Tootsie started putting smoke to meat 50 years ago. She and her husband opened a meat market in Giddings and ran it for 20 years until he had a stroke and they had to sell. Bexley wanted to start a new restaurant with her at that point, but she had promised to stay on to cook for the new owners. A few years later, she called him up.

“I said, ‘Kerry, if you’re still interested in opening up a business,’ I said, ‘let’s sit down and talk.’”

Fifteen years in, Snow’s is going strong, and so is Tootsie. “Always work to do if you look for it and find it and get up and do it,” she said.

“Whatever she does she gives it 100 percent,” Bexley said. That’s why they haven’t opened up more than a day a week – and won’t, even if their pitmaster moves on to the finals. “I mean, she put in a solid week at the school this week and then comes here on Saturdays, that’s all we want to do. And we’re not going to do none of it without her.”

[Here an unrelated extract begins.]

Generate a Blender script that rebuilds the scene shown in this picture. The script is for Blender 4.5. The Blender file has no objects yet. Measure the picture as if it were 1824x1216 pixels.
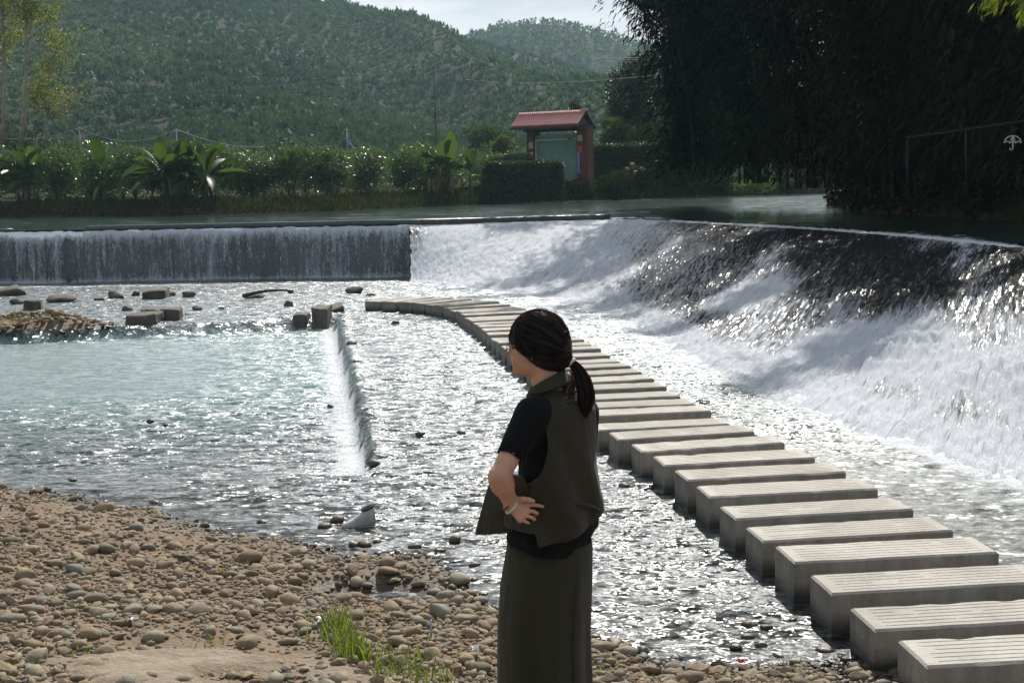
import bpy, math, random
import numpy as np
from mathutils import Vector

# ------------------------------------------------------------------ camera, sky, sun, exposure
SC = bpy.context.scene
COL = SC.collection
F_PX, CX, CY, CAM_Z = 2250.0, 912.0, 608.0, 2.4
ROLL = math.radians(1.2)
PITCH = math.atan((CY - 336.0) / F_PX)
cam_data = bpy.data.cameras.new('camera')
cam_data.sensor_width = 36.0
cam_data.lens = F_PX / 1824.0 * 36.0
cam_data.clip_start = 0.05
cam_data.clip_end = 3000.0
cam = bpy.data.objects.new('camera', cam_data)
COL.objects.link(cam)
cam.location = (0, 0, CAM_Z)
from mathutils import Matrix
cam.rotation_euler = (Matrix.Rotation(math.pi / 2 - PITCH, 3, 'X') @ Matrix.Rotation(-ROLL, 3, 'Z')).to_euler()
SC.camera = cam

SUN_AZ, SUN_EL = math.radians(12.0), math.radians(43.0)      # azimuth to the right of +Y
sun_data = bpy.data.lights.new('sun', 'SUN')
sun_data.energy = 4.6
sun_data.angle = math.radians(0.53)
sun_data.color = (1.0, 0.95, 0.87)
sun = bpy.data.objects.new('sun', sun_data)
COL.objects.link(sun)
to_sun = Vector((math.sin(SUN_AZ) * math.cos(SUN_EL), math.cos(SUN_AZ) * math.cos(SUN_EL), math.sin(SUN_EL)))
sun.rotation_euler = to_sun.to_track_quat('Z', 'Y').to_euler()
sun.location = (0, 0, 60)

W = bpy.data.worlds.new('World')
SC.world = W
W.use_nodes = True
nt = W.node_tree
nt.nodes.clear()
sky = nt.nodes.new('ShaderNodeTexSky')
sky.sky_type = 'NISHITA'
sky.sun_disc = False
sky.sun_elevation = SUN_EL
sky.sun_rotation = SUN_AZ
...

The barbecue chef is one of 20 in the southwest region, which includes cooks from Colorado to New Mexico to all across Texas, to be in the semifinals. Three others are from the Austin area. The James Beard Foundation will announce the finalists on March 14, and the award ceremony will happen in Chicago in May. Tootsie’s biggest concern when she heard about the location of the gala was whether she’d be able to bring Bexley along with her.

Tootsie says in the couple weeks since first finding out about it, she’s gotten excited about the award, mainly because it will be good for the area. She won’t brag about it or her cooking, “but around here in Lee County, we will do it for her,” Dees said, “because we’re extremely proud of her.”

“I think they’ve gotten more excited than I have about winning this award,” Tootsie said, of both her school and barbecue families. Back at Snow’s, she loaded up a big metal bowl with smoked sausage to take inside to the line of hungry customers.

“If I don’t win it, that’s OK,” she said. “I’m just happy to be the person that I am… I’m going to keep cooking. Keep the fires burning.”